First, the Bush administration made it clear to the Brits by the beginning of 2002 at the latest that it was going to take out Saddam come what may for a whole string of reasons – his connections with terrorists, his military capacity, his continued defiance of the west.

Second, the Blair government, having at first been sceptical about this policy, came round to the idea of removing Saddam – but only if it were not done either unilaterally or without a credible and legal casus belli.

Third, the British and US governments decided on the basis of (largely accurate) intelligence reports that the hardy old issue of Iraqi weapons of mass destruction was still the best way to broaden international support for an ultimatum to Saddam.

Fourth, as US rhetoric and military deployments became increasingly bellicose during 2002, Saddam dismantled his WMD factories and stocks, with the result that neither the readmitted UN inspectors nor the spooks managed to find anything.

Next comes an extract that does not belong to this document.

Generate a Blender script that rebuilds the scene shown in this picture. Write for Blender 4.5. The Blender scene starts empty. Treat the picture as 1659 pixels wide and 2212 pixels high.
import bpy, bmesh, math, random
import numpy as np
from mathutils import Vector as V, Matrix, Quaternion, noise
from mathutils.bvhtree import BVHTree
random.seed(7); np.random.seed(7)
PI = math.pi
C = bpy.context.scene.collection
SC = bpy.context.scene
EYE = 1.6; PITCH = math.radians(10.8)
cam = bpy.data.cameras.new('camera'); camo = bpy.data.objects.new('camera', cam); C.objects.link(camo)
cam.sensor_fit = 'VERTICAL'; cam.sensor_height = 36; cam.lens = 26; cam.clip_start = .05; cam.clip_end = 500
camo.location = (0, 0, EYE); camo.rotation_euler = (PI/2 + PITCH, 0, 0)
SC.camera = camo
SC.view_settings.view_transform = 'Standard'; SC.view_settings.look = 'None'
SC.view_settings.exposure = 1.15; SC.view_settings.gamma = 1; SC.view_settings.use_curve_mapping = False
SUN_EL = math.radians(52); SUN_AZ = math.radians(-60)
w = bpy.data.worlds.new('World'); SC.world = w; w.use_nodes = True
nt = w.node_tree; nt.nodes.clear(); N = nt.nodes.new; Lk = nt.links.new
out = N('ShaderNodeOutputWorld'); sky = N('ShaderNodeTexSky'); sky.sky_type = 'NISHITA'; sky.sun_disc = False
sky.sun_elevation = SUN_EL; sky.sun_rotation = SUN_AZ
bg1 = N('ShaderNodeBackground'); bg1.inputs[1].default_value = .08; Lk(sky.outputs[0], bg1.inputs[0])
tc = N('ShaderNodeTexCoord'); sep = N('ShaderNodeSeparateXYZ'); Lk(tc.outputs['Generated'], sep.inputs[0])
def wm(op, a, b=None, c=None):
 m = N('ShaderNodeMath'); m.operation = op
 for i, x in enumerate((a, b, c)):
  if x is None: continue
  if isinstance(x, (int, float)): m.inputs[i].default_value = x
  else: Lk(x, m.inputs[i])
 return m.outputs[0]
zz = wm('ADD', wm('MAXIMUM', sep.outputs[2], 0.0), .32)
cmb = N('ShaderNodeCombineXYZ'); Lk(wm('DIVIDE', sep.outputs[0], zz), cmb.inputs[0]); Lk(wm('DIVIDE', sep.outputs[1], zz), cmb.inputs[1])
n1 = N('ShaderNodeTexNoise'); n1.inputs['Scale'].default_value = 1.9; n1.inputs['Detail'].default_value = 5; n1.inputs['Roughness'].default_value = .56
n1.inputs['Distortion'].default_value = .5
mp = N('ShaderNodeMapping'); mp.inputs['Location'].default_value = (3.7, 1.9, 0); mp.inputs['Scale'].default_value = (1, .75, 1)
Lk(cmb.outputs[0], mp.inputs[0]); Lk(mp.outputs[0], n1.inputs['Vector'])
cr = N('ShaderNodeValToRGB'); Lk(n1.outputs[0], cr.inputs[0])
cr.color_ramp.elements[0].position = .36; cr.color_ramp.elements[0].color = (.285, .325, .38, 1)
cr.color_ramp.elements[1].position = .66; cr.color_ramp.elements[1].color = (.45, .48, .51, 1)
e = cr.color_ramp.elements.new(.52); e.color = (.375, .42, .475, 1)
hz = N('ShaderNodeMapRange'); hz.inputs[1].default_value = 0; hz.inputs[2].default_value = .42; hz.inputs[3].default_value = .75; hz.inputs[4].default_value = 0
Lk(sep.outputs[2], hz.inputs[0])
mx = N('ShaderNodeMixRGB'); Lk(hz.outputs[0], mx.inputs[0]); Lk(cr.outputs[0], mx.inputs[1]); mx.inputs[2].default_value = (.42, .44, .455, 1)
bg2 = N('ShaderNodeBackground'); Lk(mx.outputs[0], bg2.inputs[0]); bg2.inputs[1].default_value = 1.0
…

Fifth, the rest of the world announced it was unconvinced by the argument that WMD provided a good reason for urgent action against Iraq and refused to back a second UN resolution.

Sixth, the US and Britain – faced with the alternative of stepping down and ceding Saddam a major victory – went ahead regardless and invaded.

Now it could be that I’ve got this completely wrong. The point, though, is that it’s one of several plausible narratives in which (a) every one of the UK players can claim to have acted in good faith throughout; and (b) every one of them can be accused by any other of consistent incompetence and procrastination. Which is a recipe for this one to run and run.